» **WHAT IS ASKED**:
Tally the lines of the data that include the word "from" and state the total, nothing else.

» **DATASET EXCERPT**:
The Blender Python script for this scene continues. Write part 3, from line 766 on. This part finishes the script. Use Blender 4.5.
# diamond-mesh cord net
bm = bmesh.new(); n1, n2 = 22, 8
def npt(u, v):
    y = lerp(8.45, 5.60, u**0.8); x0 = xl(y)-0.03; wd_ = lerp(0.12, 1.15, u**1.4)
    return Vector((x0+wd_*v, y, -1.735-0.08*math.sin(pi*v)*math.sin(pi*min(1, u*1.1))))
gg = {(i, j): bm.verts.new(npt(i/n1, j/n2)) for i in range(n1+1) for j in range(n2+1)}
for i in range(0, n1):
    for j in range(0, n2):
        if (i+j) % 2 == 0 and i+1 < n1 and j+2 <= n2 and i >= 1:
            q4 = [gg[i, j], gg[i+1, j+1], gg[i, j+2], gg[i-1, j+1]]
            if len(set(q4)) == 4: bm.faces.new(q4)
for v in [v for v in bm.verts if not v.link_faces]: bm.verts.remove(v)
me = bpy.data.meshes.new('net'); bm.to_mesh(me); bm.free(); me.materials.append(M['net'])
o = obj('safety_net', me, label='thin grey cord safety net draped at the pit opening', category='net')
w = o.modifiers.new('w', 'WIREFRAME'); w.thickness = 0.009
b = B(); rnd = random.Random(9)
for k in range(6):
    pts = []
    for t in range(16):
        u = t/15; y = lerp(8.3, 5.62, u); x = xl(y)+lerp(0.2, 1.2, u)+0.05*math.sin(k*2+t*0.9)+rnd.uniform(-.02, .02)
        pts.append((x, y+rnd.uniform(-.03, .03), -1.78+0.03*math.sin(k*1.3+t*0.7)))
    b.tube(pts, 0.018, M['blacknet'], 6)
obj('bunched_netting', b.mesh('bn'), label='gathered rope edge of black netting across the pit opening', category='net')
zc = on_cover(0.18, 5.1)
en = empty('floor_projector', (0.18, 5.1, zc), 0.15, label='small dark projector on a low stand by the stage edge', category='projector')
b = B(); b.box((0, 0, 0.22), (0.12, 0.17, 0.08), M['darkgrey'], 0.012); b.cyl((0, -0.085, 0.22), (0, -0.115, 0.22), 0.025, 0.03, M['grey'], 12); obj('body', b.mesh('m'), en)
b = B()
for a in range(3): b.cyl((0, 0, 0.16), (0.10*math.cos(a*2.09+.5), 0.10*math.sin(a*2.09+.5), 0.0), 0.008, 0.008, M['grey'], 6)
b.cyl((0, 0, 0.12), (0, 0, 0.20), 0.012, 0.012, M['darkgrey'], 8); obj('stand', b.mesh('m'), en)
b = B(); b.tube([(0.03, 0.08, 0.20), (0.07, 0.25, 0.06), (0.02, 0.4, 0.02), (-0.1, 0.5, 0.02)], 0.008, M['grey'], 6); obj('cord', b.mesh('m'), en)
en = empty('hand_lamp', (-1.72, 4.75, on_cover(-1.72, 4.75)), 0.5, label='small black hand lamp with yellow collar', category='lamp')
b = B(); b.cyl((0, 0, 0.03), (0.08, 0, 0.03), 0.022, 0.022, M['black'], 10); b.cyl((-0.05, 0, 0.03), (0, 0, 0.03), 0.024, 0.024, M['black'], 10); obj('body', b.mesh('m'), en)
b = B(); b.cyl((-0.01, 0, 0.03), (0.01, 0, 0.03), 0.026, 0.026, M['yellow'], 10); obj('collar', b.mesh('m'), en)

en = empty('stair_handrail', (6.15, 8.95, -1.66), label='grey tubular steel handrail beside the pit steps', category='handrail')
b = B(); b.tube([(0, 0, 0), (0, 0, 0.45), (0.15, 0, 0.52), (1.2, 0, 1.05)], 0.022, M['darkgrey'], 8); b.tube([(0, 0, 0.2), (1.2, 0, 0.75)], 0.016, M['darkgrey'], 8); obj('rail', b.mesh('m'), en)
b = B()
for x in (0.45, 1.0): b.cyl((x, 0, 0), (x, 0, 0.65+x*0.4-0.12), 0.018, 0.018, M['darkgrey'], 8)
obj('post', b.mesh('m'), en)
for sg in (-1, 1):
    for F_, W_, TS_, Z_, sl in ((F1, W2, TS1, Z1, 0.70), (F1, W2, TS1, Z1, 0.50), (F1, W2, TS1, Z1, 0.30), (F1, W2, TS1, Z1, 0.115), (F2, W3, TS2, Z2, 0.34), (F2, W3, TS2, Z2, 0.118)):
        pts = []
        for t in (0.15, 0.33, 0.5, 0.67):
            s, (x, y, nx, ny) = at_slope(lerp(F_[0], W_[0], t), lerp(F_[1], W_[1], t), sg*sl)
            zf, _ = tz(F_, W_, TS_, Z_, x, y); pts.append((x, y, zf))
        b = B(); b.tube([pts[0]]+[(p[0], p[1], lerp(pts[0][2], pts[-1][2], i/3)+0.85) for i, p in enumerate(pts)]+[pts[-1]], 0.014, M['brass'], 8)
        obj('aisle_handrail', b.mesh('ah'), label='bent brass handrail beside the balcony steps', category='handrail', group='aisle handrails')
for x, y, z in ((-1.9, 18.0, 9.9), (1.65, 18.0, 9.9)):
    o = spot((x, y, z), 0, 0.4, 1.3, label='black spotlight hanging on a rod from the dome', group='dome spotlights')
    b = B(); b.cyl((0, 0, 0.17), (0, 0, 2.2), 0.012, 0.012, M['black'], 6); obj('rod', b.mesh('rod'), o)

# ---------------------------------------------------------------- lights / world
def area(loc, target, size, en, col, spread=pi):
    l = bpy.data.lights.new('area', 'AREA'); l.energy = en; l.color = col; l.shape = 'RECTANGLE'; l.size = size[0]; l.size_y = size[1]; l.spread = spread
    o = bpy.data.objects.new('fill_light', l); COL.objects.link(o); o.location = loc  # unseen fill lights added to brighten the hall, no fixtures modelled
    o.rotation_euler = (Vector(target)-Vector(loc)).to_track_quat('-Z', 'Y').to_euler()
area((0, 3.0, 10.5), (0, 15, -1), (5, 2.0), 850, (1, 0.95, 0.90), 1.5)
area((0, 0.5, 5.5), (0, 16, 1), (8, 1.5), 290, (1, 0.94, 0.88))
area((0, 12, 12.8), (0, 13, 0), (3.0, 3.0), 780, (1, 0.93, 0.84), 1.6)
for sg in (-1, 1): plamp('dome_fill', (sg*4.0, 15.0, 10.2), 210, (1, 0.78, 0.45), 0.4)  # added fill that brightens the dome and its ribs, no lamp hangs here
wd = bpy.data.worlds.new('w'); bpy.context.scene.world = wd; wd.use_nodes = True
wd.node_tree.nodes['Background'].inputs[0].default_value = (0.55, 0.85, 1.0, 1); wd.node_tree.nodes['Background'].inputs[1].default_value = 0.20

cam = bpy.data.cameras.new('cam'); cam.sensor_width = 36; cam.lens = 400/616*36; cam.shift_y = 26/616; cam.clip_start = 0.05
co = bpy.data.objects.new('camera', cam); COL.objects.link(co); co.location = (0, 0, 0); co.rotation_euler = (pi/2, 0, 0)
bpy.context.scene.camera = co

» **TASK OUTPUT**:
2